A thin circular ring of radius R has charge Q/2

[hitemup]

Homework Statement

A thin circular ring of radius R has charge Q/2 uniformly distributed on the top half, and -Q/2 on the bottom half.

a) What is the value of the electric potential at a point a distance x along the axis through the center of the circle?
b) What can you say about the electric field E at a distance x along the axis. Let V = 0 at r = infinity.

Homework Equations

Coulomb's Law

The Attempt at a Solution

Since the electric potential is a scalar, the answer for the part a is simply zero.
But there is something confuses me in part b.

https://www.physicsforums.com/threads/electric-field-of-a-semi-circle-ring.799746/#post-5021977

This is what I drew for the flat ring problem while studying Coulomb's Law. As you see, dEsin(theta) was not equal to the y component of dE.

Now I have a solutions manual, and for part b, this is the answer.

(b) We follow Example 21-9 from the textbook. But because the upper and lower halves of the ring are oppositely charged, the parallel components of the fields from diametrically opposite infinitesimal segments of the ring will cancel each other, and the perpendicular components add, in the negative y direction. We know then that E_x = 0 .

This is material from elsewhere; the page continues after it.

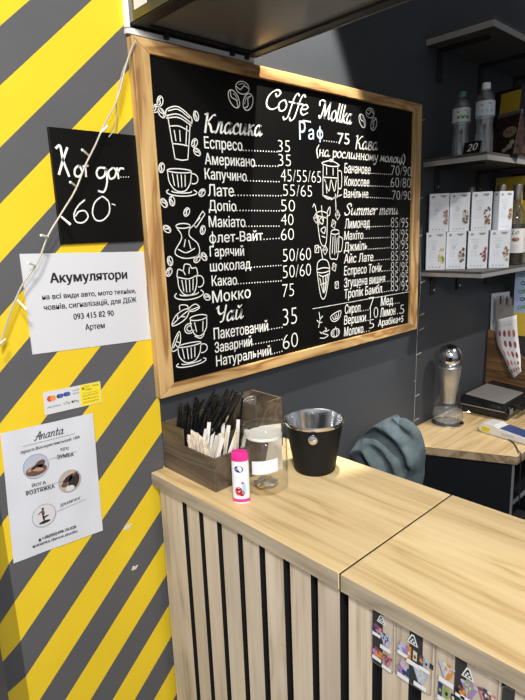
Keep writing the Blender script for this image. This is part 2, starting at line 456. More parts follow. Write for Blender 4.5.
RIGHT_PRICES = [
    ('70/90', 1.7186, 1.8217, 1.8487, 1.8226, 0.0337),
    ('60/80', 1.717, 1.7809, 1.8469, 1.7817, 0.034),
    ('70/90', 1.7269, 1.7374, 1.852, 1.7376, 0.0327),
    ('7', 1.5895, 1.3592, 1.6216, 1.3582, 0.0429),
    ('10', 1.5976, 1.3243, 1.6467, 1.3224, 0.0398),
    ('5', 1.7908, 1.3169, 1.8186, 1.3152, 0.0347),
    ('5', 1.5919, 1.2891, 1.6224, 1.2875, 0.0327),
    ('85/95', 1.7215, 1.641, 1.8351, 1.6386, 0.0351),
    ('85/95', 1.7225, 1.5995, 1.8366, 1.5959, 0.0355),
    ('85/95', 1.7233, 1.563, 1.838, 1.5583, 0.0358),
    ('85/95', 1.7243, 1.5215, 1.8396, 1.5155, 0.0361),
    ('85/95', 1.7252, 1.4814, 1.841, 1.4742, 0.0365),
    ('85/95', 1.726, 1.4439, 1.8424, 1.4356, 0.0368),
    ('85/95', 1.7268, 1.4098, 1.8437, 1.4005, 0.0371),
]
HEADINGS = [
    ('Класика', 0.8931, 1.8929, 1.0941, 1.9004, 0.0448),
    ('Чай', 0.8964, 1.4093, 0.9975, 1.4087, 0.043),
    ('Coffe Mollka', 1.1017, 1.9737, 1.492, 1.9686, 0.0508),
    ('Кава', 1.5107, 1.8961, 1.6359, 1.9003, 0.0414),
    ('(на рослинному молоці)', 1.3162, 1.8628, 1.807, 1.8662, 0.0316),
    ('Summer menu', 1.4533, 1.6872, 1.7667, 1.6874, 0.0348),
    ('Раф', 1.245, 1.902, 1.3512, 1.9119, 0.0551),
    ('75', 1.4219, 1.9051, 1.4818, 1.9072, 0.0326),
]
DOTS = [ (1.022, 1.8565, 1.1505, 1.8611),
    (1.0673, 1.8193, 1.1528, 1.8221),
    (1.0336, 1.7787, 1.155, 1.7799),
    (0.9865, 1.74, 1.1615, 1.7413),
    (0.9911, 1.7006, 1.1515, 1.699),
    (1.0211, 1.6584, 1.1496, 1.6561),
    (1.0876, 1.6208, 1.1481, 1.6214),
    (1.0353, 1.5456, 1.1531, 1.543),
    (0.9825, 1.5042, 1.1511, 1.4975),
    (1.0948, 1.3597, 1.1495, 1.3576),
    (1.0288, 1.3256, 1.1479, 1.3208),
    (1.1037, 1.2838, 1.1464, 1.2838),
    (1.5992, 1.8213, 1.7124, 1.8225),
    (1.5938, 1.7804, 1.7133, 1.7808),
    (1.5867, 1.7425, 1.7205, 1.7408),
    (1.595, 1.6449, 1.7132, 1.6444),
    (1.5606, 1.6065, 1.7109, 1.6046),
    (1.5839, 1.5692, 1.7149, 1.5677),
    (1.6197, 1.5281, 1.7126, 1.5269),
    (1.6723, 1.4869, 1.7167, 1.4857),
    (1.6919, 1.4477, 1.7208, 1.4466),
    (1.6736, 1.4112, 1.7216, 1.41),
    (1.5442, 1.3578, 1.5854, 1.3562),
    (1.7458, 1.3599, 1.7828, 1.3586),
    (1.5737, 1.3193, 1.5977, 1.3181),
    (1.7602, 1.3189, 1.7874, 1.3181),
    (1.562, 1.2805, 1.5919, 1.2796),
    (1.3558, 1.9071, 1.416, 1.9073) ]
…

The solution continues with dEsin(theta) integrated from 0 to 2*pi*r
How can the perpendicular components be added even though they are not in the same direction? Shouldn't we do what we did for the semi-circle problem to find y component of the field?

 

[TSny]

Maybe the solution manual is saying that the perpendicular components dE_⊥ of two diametrically opposite segments add. That is true. But, you are right that you still need to project dE_⊥ onto the y direction before integrating, as you did in the problem with the semi-circle in the other thread. We would need to see the entire form of the integral used in the solution manual in order to comment on whether it is correct or not.

 

[hitemup]

Maybe the solution manual is saying that the perpendicular components dE_⊥ of two diametrically opposite segments add. That is true. But, you are right that you still need to project dE_⊥ onto the y direction before integrating, as you did in the problem with the semi-circle in the other thread. We would need to see the entire form of the integral used in the solution manual in order to comment on whether it is correct or not.

Thanks for helping me, again... Here is the answer.

 

[TSny]

I think you are right. The solution manual is wrong. They did not project dE_⊥ onto the vertical direction. They should have considered two diametrically opposite elements that are in an arbitrary position rather than at the top and bottom.

If you think of the entire ring as a superposition of two semicircles, then you get the correct answer by simple superposition of your solution for the semicircle in the other thread.

 

[TSny]

Something else that you can check. If you know how to calculate the dipole moment of a charge distribution, then you can easily show that the dipole moment of the entire ring is in the y direction and has a magnitude p_y= (2QR)/π, where Q/2 is the charge on the top semicircle.

The "far field" on the x-axis for a dipole in the y direction should be E_y = -p_y/(4πε_ox³). So, you can check to see if your answer reduces to this for large x.